Tow trucks and flat-bed haulers were the standard means of transportation in NASCAR's early days, but a revolution began in the early '90s. By then, teams were using repurposed freight trailers to tote their cars and equipment to the tracks. However, the management team at a Midwest-based trailer manufacturing company had a better idea.

In 1992, Featherlite Trailer owner Conrad Clement and his staff traveled from Cresco, Iowa, to Charlotte, N.C., with hopes of enticing NASCAR team owners with a novel idea: creating a purpose-built, custom-made racing hauler to each teams' unique specifications.

Eric Clement, Conrad's son, said the initial meetings were fact-finding missions to see if Featherlite could provide the best fit for the job at hand.

"What are your problems, and do we have what it takes to solve it?" Eric Clement said. "And is there a fit? They wanted stronger, bigger, lighter-weight trailers that could haul more equipment, that were more durable and would last longer, would work when you wanted it to work, therefore requiring less maintenance.

"They wanted them to be nicer. Too many times people complain about getting things cheaper. They actually wanted nicer and realized it would probably cost more to do that."

Richard Childress was intrigued, having dealt with the company through their horse-trailer division. He ordered the first one -- which is still on the road today -- and within three years, Featherlite had built and sold 100 NASCAR transporters.

With a federally mandated weight limit of 80,000 pounds, today's haulers are jam-packed with everything teams might need at the track. That includes the obvious: primary and backup cars, tools and toolboxes, spare parts, communications equipment, uniforms and personal gear. And perhaps the not so obvious: canopies, food and "hero cards."

For Furniture Row Racing, keeping track of the more than 10,000 items -- large and small -- that belong on the team hauler each weekend is Charlie Krauch's job. Because the team is based in Denver, the primary hauler will travel more than 100,000 miles a year. Forgetting something important is a very big deal.

That requires organization and prioritization. When the hauler returns to the shop after every race, the cars and equipment are removed, and the hauler is cleaned from one end to the other. At the same time, each department in the shop -- engines, transmissions, brakes, shocks -- is preparing individual carts with fresh equipment to be reloaded.

It's a well-orchestrated dance, as important overall as a quick pit stop, because any delay can create havoc down the road. Krauch is well aware of the importance of preparation.

"You want to cover your bases as much as you can," Krauch said. "And you have to do it in a timely manner, because the time frame that you have to deal with is tight. And our time frame is usually a lot tighter than everybody else's.

"I try to get the hauler out of here as quickly as I can. I'd rather have the hauler out of here early and get there early -- and let them chill out for a day -- than to get there at the last minute or even miss the roll call to get into the race track.

"That's a bad scenario."

The worst-case scenario already has happened to Furniture Row. Two years ago at Phoenix, the transporter was severely damaged in a multi-car accident on an icy road. No one was hurt, but the team's equipment was all but useless.

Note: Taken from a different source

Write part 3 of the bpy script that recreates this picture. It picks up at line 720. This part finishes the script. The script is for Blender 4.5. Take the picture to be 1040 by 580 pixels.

The team had no idea how it would be able to get to the season finale at Homestead, but Childress came to the rescue. He offered to bring his test hauler and some spare parts to Florida.

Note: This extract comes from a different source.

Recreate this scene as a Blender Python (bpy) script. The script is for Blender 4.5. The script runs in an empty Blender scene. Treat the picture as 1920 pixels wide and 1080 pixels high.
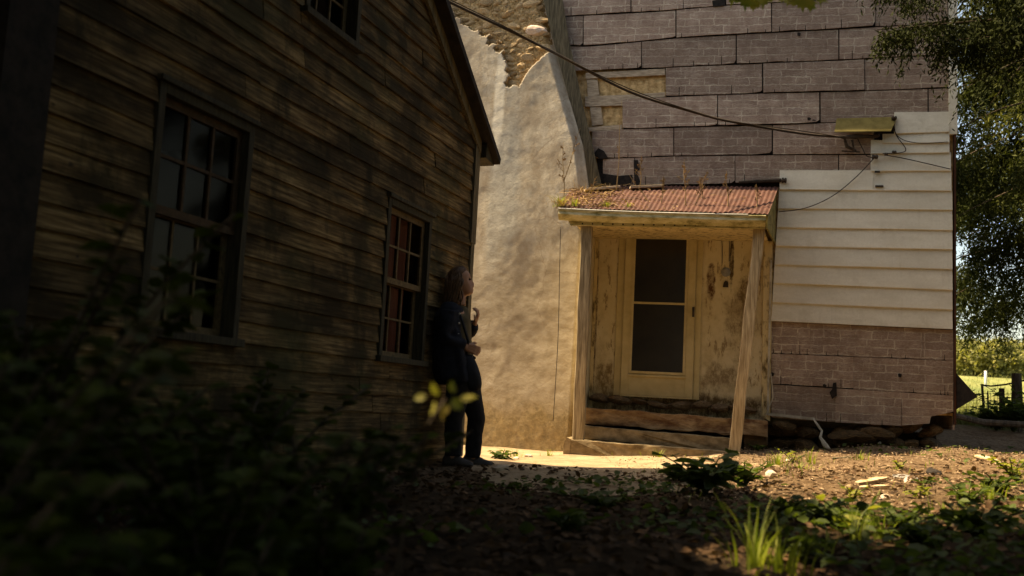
import bpy, bmesh, math, random
import numpy as np
from mathutils import Vector, Matrix
random.seed(7); rng = np.random.default_rng(11)
S = bpy.context.scene; COL = S.collection
R = math.radians
# ---------------------------------------------------------------- camera (pose solved from the vanishing points)
FOC = 1855.0
up = Vector((825, 15982, -1855)).normalized(); fwd = Vector((0, 0, -1))
yy = (fwd - fwd.dot(up)*up).normalized(); xx = yy.cross(up)
ROT = Matrix((xx, yy, up)); CAM = Vector((0, 0, .55))
cd = bpy.data.cameras.new('camera'); cam = bpy.data.objects.new('camera', cd); COL.objects.link(cam)
cam.matrix_world = Matrix.Translation(CAM) @ ROT.to_4x4()
cd.sensor_width = 36; cd.lens = FOC/1920*36; cd.clip_start = .05; cd.clip_end = 2000
cd.dof.use_dof = True; cd.dof.focus_distance = 11; cd.dof.aperture_fstop = 2.0
S.camera = cam
# ---------------------------------------------------------------- light
SUNV = Vector((.61, -.145, -1)).normalized()
w = bpy.data.worlds.new('World'); S.world = w; w.use_nodes = True; wn = w.node_tree.nodes
sky = wn.new('ShaderNodeTexSky'); sky.sky_type = 'NISHITA'; sky.sun_disc = False
sky.sun_elevation = math.asin(-SUNV.z); sky.sun_rotation = math.atan2(-SUNV.x, -SUNV.y)
sky.dust_density = 2.5; sky.air_density = 1.0; sky.ozone_density = 1.0
w.node_tree.links.new(sky.outputs[0], wn['Background'].inputs[0]); wn['Background'].inputs[1].default_value = .11
sl = bpy.data.lights.new('sun', 'SUN'); sl.energy = 5.0; sl.angle = R(.55); sl.color = (1, .86, .66)
so = bpy.data.objects.new('sun', sl); COL.objects.link(so); so.rotation_euler = SUNV.to_track_quat('-Z', 'Y').to_euler()
S.view_settings.view_transform = 'Standard'; S.view_settings.look = 'None'
S.view_settings.exposure = 1.5; S.view_settings.gamma = 1
S.view_settings.use_white_balance = True; S.view_settings.white_balance_temperature = 8600; S.view_settings.white_balance_tint = 8
# ---------------------------------------------------------------- helpers
def ray(px, py): return (ROT @ Vector(((px-960)/FOC, (540-py)/FOC, -1)))
def hit(px, py, p0, n):
    d = ray(px, py); return CAM + d*((p0-CAM).dot(n)/d.dot(n))
def at(px, py, Y):
    d = ray(px, py); return CAM + d*(Y/d.y)
def ss(t): t = max(0., min(1., t)); return t*t*(3-2*t)
def ssn(t): t = np.clip(t, 0, 1); return t*t*(3-2*t)
def lump(x, y): return .018*np.sin(x*3.1+y*1.7)+.014*np.sin(x*5.3-y*4.1+1)+.009*np.sin(x*11+y*9.)+.006*np.sin(y*17-x*13)
def gz(x, y):
    x = np.asarray(x, float); y = np.asarray(y, float)
    z = .27*ssn((x-.3)/4.9)*ssn((y-3)/6)
    z = z+.06*np.exp(-((x-6.6)**2)/1.2-((y-13.4)**2)/2.0)
    r = y-11.5
    z = z+np.where(r > 0, .30*ssn(r/4.5), 0)+np.where(y > 16, 3.3*ssn((y-16)/52)+0*y, 0)+6*ssn((y-75)/200)
    amp = 1-.75*ssn((y-7.8)/1.2)*(1-ssn((x-1.6)/.8))
    return z+lump(x, y)*amp
def GZ(x, y): return float(gz(x, y))
aL = R(19.1); UL = Vector((math.sin(aL), math.cos(aL), 0)); NL = Vector((math.cos(aL), -math.sin(aL), 0)); PL = Vector((-.4076, 9, 0))
bF = R(11); UF = Vector((math.cos(bF), -math.sin(bF), 0)); NF = Vector((-math.sin(bF), -math.cos(bF), 0)); PF = Vector((1.836, 12, 0))
def Fx(px, py, d=0):
    p = hit(px, py, PF+NF*d, NF); return (p-PF).dot(UF), p.z
def Lx(px, py, d=0):
    p = hit(px, py, PL+NL*d, NL); return (p-PL).dot(UL), p.z
def FW(s, d, z): return PF+UF*s+NF*d+Vector((0, 0, z))
def link(o, parent=None):
    COL.objects.link(o)
    if parent: o.parent = parent
    return o
def tag(o, label=None, cat=None, group=None, kind=None):
    if label: o['label'] = label
    if cat: o['category'] = cat
    if group: o['group'] = group
    if kind: o['kind'] = kind
    return o
def thing(name, label, cat, loc=(0, 0, 0), rz=0, group=None):
    o = bpy.data.objects.new(name, None); link(o); o.location = loc; o.rotation_euler = (0, 0, rz); o.empty_display_size = .1
    return tag(o, label, cat, group)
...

The team was able to load its two cars and tow them to a truck stop north of the track, where everything was transferred to the RCR hauler. NASCAR even got into the mix, using one of its tractors to help park the replacement hauler in the garage area.

It's a situation that Krauch would rather not revisit, but it's always in the back of his mind.

"When you're running the trucks up and down the highway, the unknown is the big thing because you still have to park the truck at a certain time," Krauch said. "If you have a breakdown, you have to scramble to get another tractor or [figure out] how long it'll take to get it fixed."

It's definitely a far cry from a time when drivers were responsible for getting their cars to and from the track, and avoiding speeding tickets in the process.